L'archevêque de Paris, le cardinal André Vingt-Trois, présidera une messe d'hommage à 18H30 dans la cathédrale Notre-Dame. Des lanternes, "symboles d'espoir et de vie", doivent être déposées dans l'après-midi sur le canal Saint-Martin, tout près de plusieurs des terrasses attaquées. Et les Français ont été appelés à mettre une bougie à leurs fenêtres dans la soirée.
3.500 lanternes au fil de l'eau
Des milliers de personnes se sont rassemblées dimanche en fin d'après-midi sur les berges du canal Saint-Martin, à Paris, où elles ont déposé sur l'eau quelque 3.500 lanternes, pour marquer le premier anniversaire des attentats du 13 novembre. L'événement s'est tenu à l'appel de trois Parisiens, qui souhaitaient un "moment sobre et chaleureux" en hommage aux victimes des attaques jihadistes de Paris et Saint-Denis, a expliqué à l'AFP l'un d'eux, Bertran Farenc. "Les commerçants du quartier se sont constitués en réseau depuis deux semaines pour vendre les lanternes. Chacune est vendue 3 euros, entièrement reversés aux associations de victimes", a-t-il ajouté.
Les participants étaient invités à dessiner ou écrire au feutre un message sur chacune des lanternes en plastique bleues, blanches ou rouges. On pouvait lire: "On pense à vous", "Ne jamais oublier.
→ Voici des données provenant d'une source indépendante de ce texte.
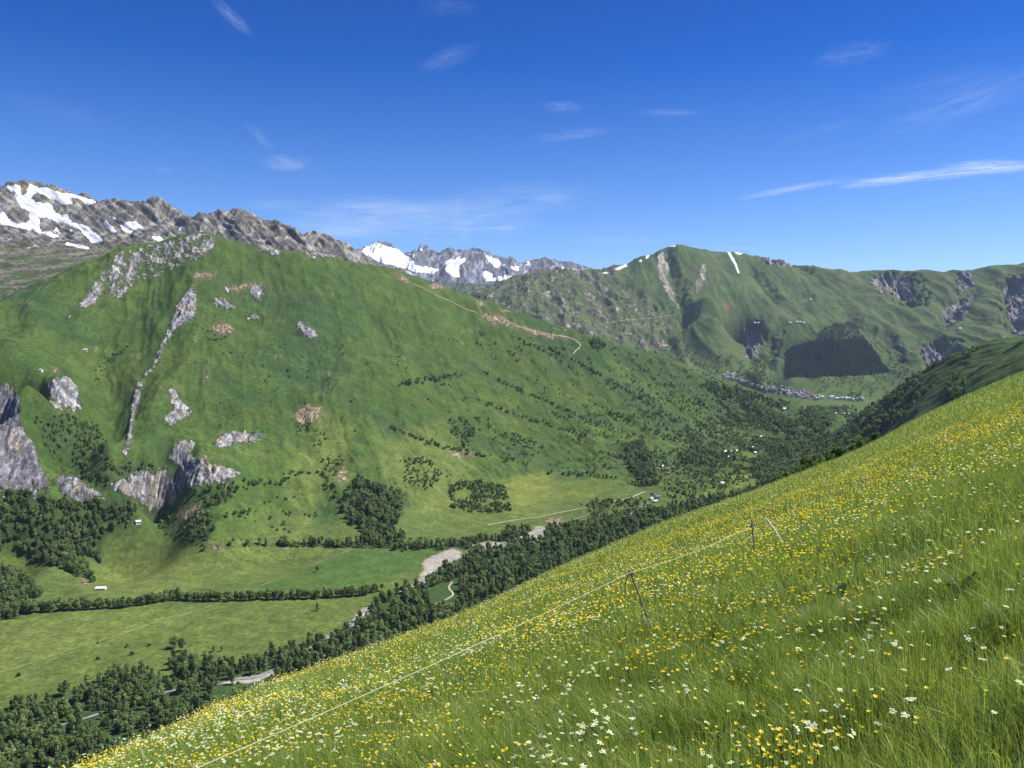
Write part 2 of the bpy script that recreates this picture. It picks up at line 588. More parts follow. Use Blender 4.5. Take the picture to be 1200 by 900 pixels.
soilB_polys = [
    [(635, 613), (640, 606), (660, 605), (660, 615), (645, 618)],
    [(225, 323), (235, 317), (252, 320), (250, 327), (230, 328)], [(245, 382), (258, 378), (275, 382), (272, 391), (250, 391)],
    [(207, 600), (230, 591), (240, 598), (235, 610), (215, 612)], [(245, 635), (262, 640), (262, 646), (247, 643)],
    [(340, 485), (360, 473), (378, 478), (375, 490), (355, 498)],
    [(928, 523), (940, 530), (955, 539), (950, 543), (935, 532)], [(465, 318), (478, 326), (484, 334), (476, 334), (462, 323)],
    [(560, 364), (585, 370), (606, 380), (610, 385), (590, 382), (565, 371)], [(600, 379), (622, 384), (645, 391), (668, 395), (669, 399), (640, 396), (606, 386)], [(92, 678), (104, 682), (104, 685), (96, 684)],
    [(556, 354), (566, 352), (572, 357), (560, 360)], [(580, 360), (592, 363), (600, 369), (586, 366)],
    [(500, 335), (512, 330), (525, 338), (512, 340)], [(205, 455), (212, 450), (214, 458)], [(395, 555), (405, 545), (407, 562), (398, 572)],
    [(520, 531), (545, 528), (565, 533), (540, 537)], [(60, 432), (66, 428), (70, 434), (64, 438)],
    [(255, 340), (262, 336), (300, 330), (320, 334), (290, 340)], [(236, 440), (245, 430), (246, 448)],
]
gravelB_polys = [
    [(480, 690), (490, 678), (497, 668), (495, 660), (503, 653), (516, 648), (530, 643), (540, 645), (541, 654), (530, 660), (522, 667), (508, 675), (495, 684)],
    [(605, 630), (618, 625), (628, 618), (645, 617), (643, 624), (632, 632), (625, 636), (620, 632)],
    [(383, 746), (395, 740), (412, 732), (418, 720), (426, 712), (432, 717), (425, 728), (405, 741), (386, 749)],
    [(548, 640), (575, 634), (596, 636), (590, 641), (560, 643)],
    [(255, 800), (275, 794), (300, 792), (322, 783), (326, 787), (305, 797), (280, 801)],
    [(715, 611), (724, 609), (726, 613), (718, 615)], [(730, 604), (742, 601), (746, 607), (735, 610)],
    [(0, 876), (18, 872), (20, 878), (0, 882)], [(30, 868), (40, 860), (44, 866), (34, 872)],
]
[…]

Paris je t'aime", "Liberté, égalité, fraternité", ou encore "Bienveillance".
Quelques heures après l'hommage officiel rendu sur les lieux des attaques aux 130 morts et aux centaines de blessés, le rassemblement, populaire et parfois joyeux, a pris des airs de retrouvailles entre riverains, à quelques dizaines de mètres des terrasses de plusieurs des bars et restaurants attaqués. Beaucoup d'enfants étaient présents.
"Dans le quartier, on connaît tous quelqu'un qui a été touché", a déclaré Delphine, venue accompagnée de sa fille Mina, en classe de 4e. "On se souvient avoir entendu les tirs, le 13 novembre, depuis notre balcon. On se rappelle que ça aurait pu nous arriver, que ça aurait pu être nous", ont raconté Lina Godart et Joachim Dauphin, deux trentenaires, dont des amis sont des rescapés de l'attaque contre le bar Le Carillon. "Ce soir, c'est important de se recueillir quelques instants, d'être avec des gens", ont-ils insisté.